Young #Kaner, You sleazy little dope.

::cough::
excuse me, sorry.
::cough::

You came to us with such promise. Your empty vapid smile and atrocious attempt at a mullet lit up our world every April. You put together one of the best single regular seasons in Blackhawks history. But you overshadowed this with your dark passenger. Loudmouth soup and your incessant need to chase trixie bar strange dun turned you stupid, boy. You willingly jammed that golden spoon that we handed you in Columbus Ohio nine years ago straight up your ass. Just to see if you could get away with it. We do recognize, though, that you've been grooming yourself for a very successful post playing career profession...

wearing an orange jump suit.


Shawzy,

You pock faced little meatball hero. It will probably be sad to see you donning that #65 in Edmonton next fall, where no one will see you, and it will be equally sad that you will somehow net the Blackhawks Andrew Ference in return. You took one in the chops for the cup and we will be forever grateful for this. And...We will (kind of) mourn your actual death when they put you down like Old Yeller, after you take a horrendous late third period cross checking penalty costing the Erlers a playoff berth and then call the referee a "f@#$%t".
Coach Q(uestionmark),

You peanut butter, nut grabbing, bull headed, old grey bastard. You have relentlessly trolled the fan base since 2010 with your you cutesy little lineup shenanigans like #leshfregs, Scott/Montador/Brookbank at forward, Bollig/Manshinter/Carcillo over anybody with a pulse and a fraction of a brain, Christobal Huet at all, Nick Leddy sitting in the playoffs, so forth and so on. You got away with it, though. You may be the luckiest son of a bitch in NHL coaching history. Your insistence on playing daddy dominatrix with young players has, no doubt, stalled a few young careers, as you beat them down like puppies that have pissed on the carpet until they developed PTSD. Hide behind those #3CUPZ, though. Like any other old casino junkie, the luck will run its course, if it hasn't already. If Jeremy Morin doesn't pull a "Danny McGrath" on you first, that is.
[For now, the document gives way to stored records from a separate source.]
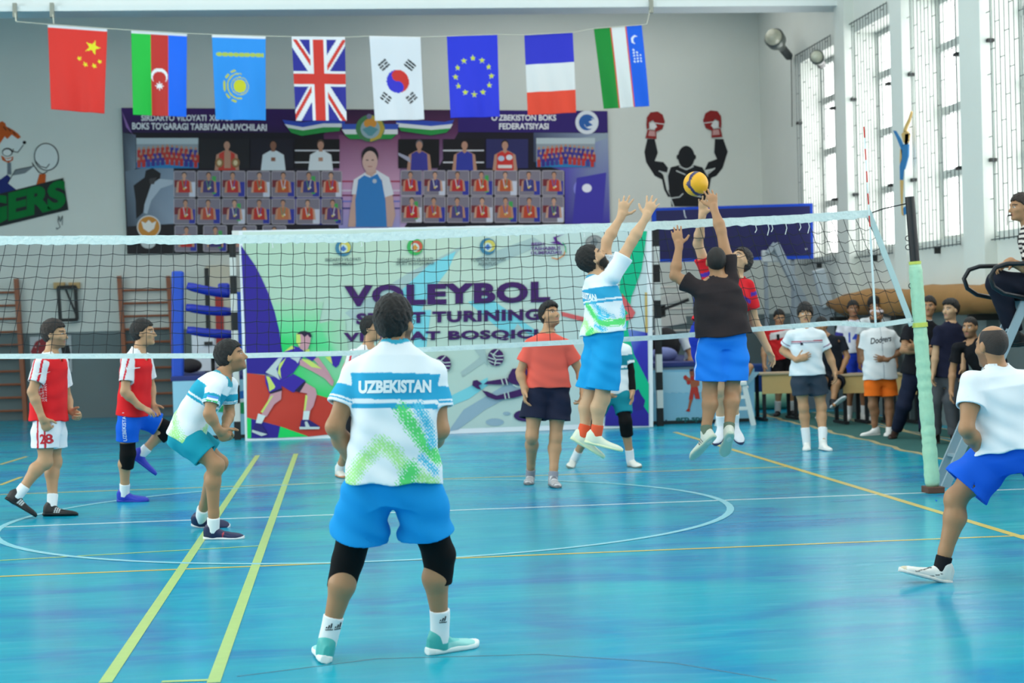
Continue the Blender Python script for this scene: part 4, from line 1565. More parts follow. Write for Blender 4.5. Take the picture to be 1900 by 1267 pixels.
SKY, LB = (206, 172, 108), (52, 122, 176)
gp([(380, 110), (386, 120), (368, 190), (345, 240), (335, 275), (318, 270), (330, 230), (360, 170)], SKY)
gp([(240, 262), (262, 266), (300, 330), (320, 380), (300, 400), (268, 320)], LB)
gp([(305, 290), (330, 265), (352, 270), (366, 300), (358, 350), (340, 370), (318, 350)], SKY)
gp([(334, 290), (364, 285), (360, 340), (345, 375), (330, 372)], (44, 50, 60))
gp([(320, 370), (358, 370), (356, 460), (340, 520), (322, 580), (316, 650), (294, 650), (292, 540), (310, 470), (300, 400)], LB)
gp([(296, 400), (312, 420), (308, 500), (292, 520)], SKY)
gp([(294, 650), (318, 650), (314, 760), (312, 860), (322, 930), (308, 920), (300, 800)], SKY)
gp([(318, 870), (346, 850), (348, 910), (324, 925)], LB)
o = gy.build('gymnast_figure', M_PAINT, colored=True)
tag(o, 'painted cut-out gymnast in blue on the pillar behind the net post', 'wall figure')

# ---- rolled mats, desks, carpets along the right side
xm = XR - .36
mp = [(xm + .05, y, 1.72 + .02 * math.sin(2.3 * y)) for y in np.linspace(14.0, 27.6, 40)]
rl = thing('rolled_carpet', 'long brown rolled carpet lying on the rail along the right wall', 'rolled carpet', (xm, 20, 1.5))
o = MB().tube(mp, [.06 + .13 * min(1, (27.6 - p_[1]) / 1.2) + .012 * math.sin(5 * p_[1]) for p_ in mp], 16).build('roll', mat('brown_canvas', (150, 108, 58), .8, bump=.5, bscale=4, var=.15), rl, smooth=True)
for y in (15, 18, 21, 24, 27):
    MB().box((xm - .12, y - .03, 1.44), (XR, y + .03, 1.52)).build('rail_bracket', M_BRK, rl)
sb = thing('blue_mat', 'tall blue gym mat leaning against the back corner behind the desks', 'gym mat', (7.3, 29.3, 0))
sb.location = (7.0, 29.2, 0)
WLOC[sb.name] = np.array([7.0, 29.2, 0])
MB().box((6.3, 29.2, 0), (8.15, 29.45, .75)).build('cover', mat('mat_blue', (18, 66, 140), .5, bump=.1), sb, bevel=.03)
gm = MB().tube([(6.3, 28.6, .15), (8.2, 28.6, .15)], .15, 18).build('rolled_mat', mat('mat_green', (150, 206, 170), .6, bump=.2, bscale=20), smooth=True)
tag(gm, 'rolled pale green mat on the floor in front of the blue mat', 'rolled mat')

crp = []
M_CARP, M_BORD = mat('carpet_green', (40, 96, 92), .95, bump=.5, bscale=40, var=.2), mat('carpet_border', (170, 156, 116), .95, bump=.4, bscale=40, var=.15)


def carpet(label, pa, pb, w, lift, shift=0.0):
    a_, b_ = floor_pt(*pa), floor_pt(*pb)
    d = nrm_(b_ - a_)
    qv = np.array([d[1], -d[0], 0])
    if qv[0] < 0:
        qv = -qv
    a_, b_ = a_ + qv * shift, b_ + qv * shift
    t = thing('carpet_runner', label, 'carpet', (a_ + b_) / 2 + qv * w / 2, 'carpet runners')
    n = 40
    for nm, f0, f1, m_ in (('field', .07, .93, M_CARP), ('border', 0, .07, M_BORD), ('border', .93, 1.0, M_BORD)):
        V, F = [], []
        for i in range(n + 1):
            p_ = a_ + (b_ - a_) * i / n
            wob = .03 * math.sin(i * 1.7) + .02 * math.sin(i * .6)
            for f in (f0, f1):
                for z in (0.001, .003 + lift + (.002 * math.sin(i * 1.3) + .002 if f < .5 else .001)):
                    V.append(p_ + qv * (w * f + (wob if f < .5 else 0)) + [0, 0, z])
        for i in range(n):
            k_ = 4 * i
            F += [(k_ + 1, k_ + 5, k_ + 7, k_ + 3), (k_, k_ + 4, k_ + 5, k_ + 1), (k_ + 2, k_ + 3, k_ + 7, k_ + 6)]
        obj(nm, V, F, m_, t)


carpet('green carpet runner with beige border along the sideline spectators', (1404, 768), (1852, 880), .95, 0)
carpet('second green carpet runner closer to the right wall', (1404, 768), (1852, 880), .55, .0, 1.0)

M_DESK, M_DLEG = mat('desk_birch', (222, 186, 124), .5, var=.06, bscale=3), mat('desk_leg', (28, 30, 34), .5)


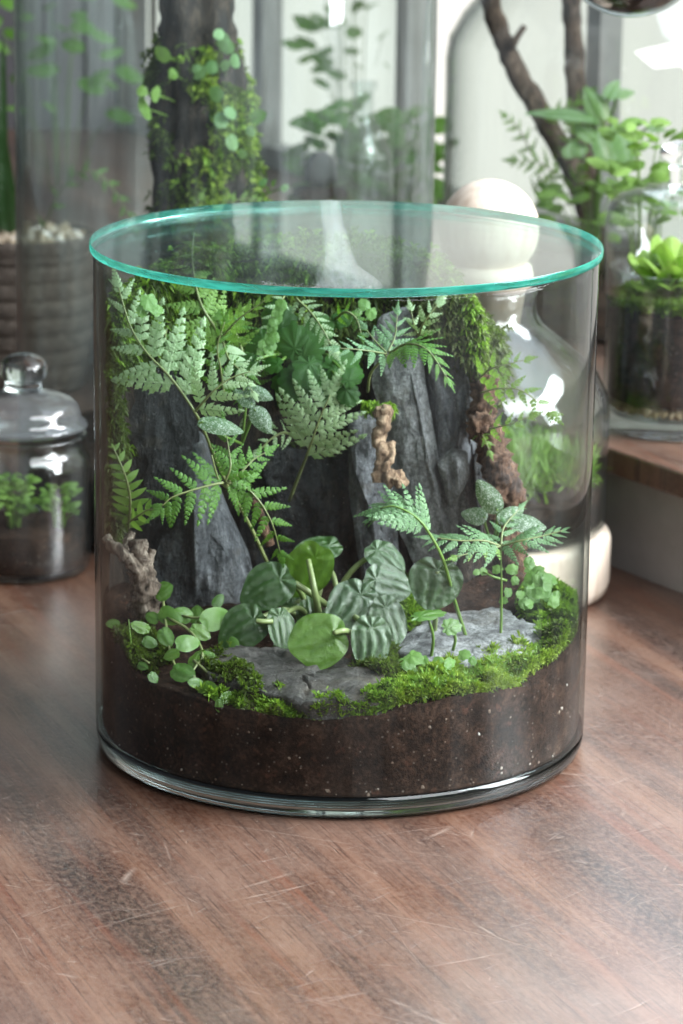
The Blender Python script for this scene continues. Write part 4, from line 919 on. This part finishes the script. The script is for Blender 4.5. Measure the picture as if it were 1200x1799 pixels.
driftwood('driftwood', 'gnarled rust-brown root standing beside the ridged slate at the wall end', [('branch', [(858, 662, .055), (852, 700, .05), (848, 740, .048), (862, 780, .042), (878, 830, .036), (886, 880, .036), (890, 950, .036), (896, 1010, .036)], .0080, .0105, .6), ('root', [(872, 800, .03), (876, 835, .026), (872, 870, .028), (862, 905, .03)], .0085, .0060, .5),
          ('root', [(884, 830, .03), (900, 862, .03), (912, 890, .034)], .0070, .0050, .45), ('knot', [(838, 752, .03), (846, 742, .026), (858, 748, .03)], .0065, .0055, .7)], RUST, (890, 1010, .036))
driftwood('twig', 'thin brown twig leaning behind the dark glossy fern', [('branch', [(440, 870, .03), (458, 910, .02), (475, 960, .015)], .0034, .0028, .4)], RUST, (475, 960, .015))

# ---------------------------------------------------------------- vessels around the jar
def vessel(parent, prof, loc, mat, name='vessel', seg=96):
    V, F = lathe(prof, seg); V = V+np.asarray(loc); return obj(name, V, F, mat, parent)
def soil_plug(name, loc, r, z0, z1, mat, amp=.003, label=None, kind='stuff', parent=None):
    V, F = lathe([(0, z0), (r*.97, z0), (r, z0+.002), (r, z0+(z1-z0)*.5), (r, z1-.001), (r*.9, z1), (r*.7, z1+.001), (r*.5, z1+.002), (r*.25, z1+.002), (0, z1+.002)], 72)
    V = np.array([(x, y, z+(amp*fbm((x*60, y*60, 1), 4) if z > z1-.003 and math.hypot(x, y) < r*.95 else 0)) for x, y, z in V])+np.asarray(loc)
    o = obj(name, V, F, mat, parent); o['kind'] = kind; return o

# small lidded jar on the left
JL = np.array([W(44, 970, .383)[0], .383, 0])
sj = thing('glass_canister', 'small lidded glass canister with knob lid, holding soil and sprouts', 'jar', JL)
vessel(sj, [(0, .0006), (.040, .0006), (.0445, .002), (.0465, .007), (.0472, .02), (.0472, .075), (.0462, .083), (.042, .090), (.0395, .0925), (.0405, .0955), (.044, .0975), (.0448, .0990), (.044, .1005), (.041, .1005), (.0375, .098), (.037, .0925), (.0395, .0885), (.0435, .082), (.0446, .075), (.0446, .02), (.043, .008), (.038, .0055), (0, .005)], JL, CLEARJAR)
ld = thing('canister_lid', 'stepped glass lid with round knob on the small canister', 'lid', JL+np.array([0, 0, .101]))
vessel(ld, [(0, .1014), (.0360, .1014), (.0365, .1040), (.0440, .1045), (.0452, .1062), (.0440, .1082), (.0410, .1100), (.0400, .1150), (.0385, .1200), (.034, .1245), (.026, .1275), (.0175, .1290), (.0165, .1305), (0, .1310)], JL, LIDSHEEN, 'lid_body')
vessel(ld, [(0, .1313), (.0138, .1313), (.0132, .1330)]+[(max(0, .0172*math.cos(a)), .1460+.0118*math.sin(a)) for a in np.linspace(-.75, math.pi/2, 16)], JL, SOLIDGLASS, 'knob')
soil_plug('soil', JL, .0436, .0062, .034, SOIL)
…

Sweet Soft Spoken Momma Bowman,

You are the loyal battered wife of this organization. You sneak out during the afternoon with Dad's old rotten disgusting Scuderi, bring home something nice and shiny, like a Christian Ehrhoff. How does dad show you his appreciation? He gets drunk, throws it through the front window, douses it in gasoline in the front lawn and lights it ablaze while you're screaming, "No Joel, NO! I did it for YOU! I love you!" for the whole neighborhood to see. Classic love story. Names like Dale Weise, Antoine Vermette, Tomas Fleischmann, and Nick Leddy wake you in the middle of the night with night terrors. You cook daddy Q a four course meal, he spits it in a napkin, walks out the door and spends the rest of his night at the local pub with his hand on some drunken pub floozy's ass. Yet, There you are standing between Grandpa McDonough and Daddy Quenneville the next morning, with a big smile on your face, eating that fat juicy shit sandwich on the news like Hillary Clinton in 1998. You're what the professionals, in the biz, call an ENABLER. No wonder you've aged 30 years since 2008.

Garret Ross,

Who?

Oh, THAT guy.

Direct decedent of another historic American figure, Betsy? Christ, I hope not. Got yourself bailed out of a little pickle, there, didn't ya, slick? Leave it up to the state of Michigan to jump in muck things up, just like the old days. How everyone let your fist pumping bald broski McNasty (how appropriate is that nickname?) off the hook is mind numbing. Well, maybe not exactly...
I hope you enjoy next fall in Binghamton. I'm sure the Tinder playing field is much more expansive than Rockford Illinois. Keep on swiping the good swipe, Kiddo. Based on that mugshot, you'll need the help.


Brent...Nacho Seabre,

My boy! The man that, apparently, never met an "all you can eat" buffet that he didn't like. You better find one of those lines full of more #FruitAndCrap before you turn into our version of Dan Girardi. Did you take nutrition advice from your former buffet line buddy, Dustin Flufflien? Just a touch of advice for your off season? Join a gym; because if the last season is any barometer of the future, you're going to be bailing out a lot of teammates and looking at the back of opponent's jerseys for the next...

Lets look this up...

Oh Jesus!

EIGHT YEARS




That about covers this emotionally exhausting season. It came to a merciful end and, quite frankly, this team didn't deserve a better fate. They were slightly above average all season, with a flicker of brilliance. That does not win Stanley Cups. Being a red hot, very good team does. Getting knocked down only to get back up again is what this team was built on.

Now, back to your fucking jobs, ya god damn boobs!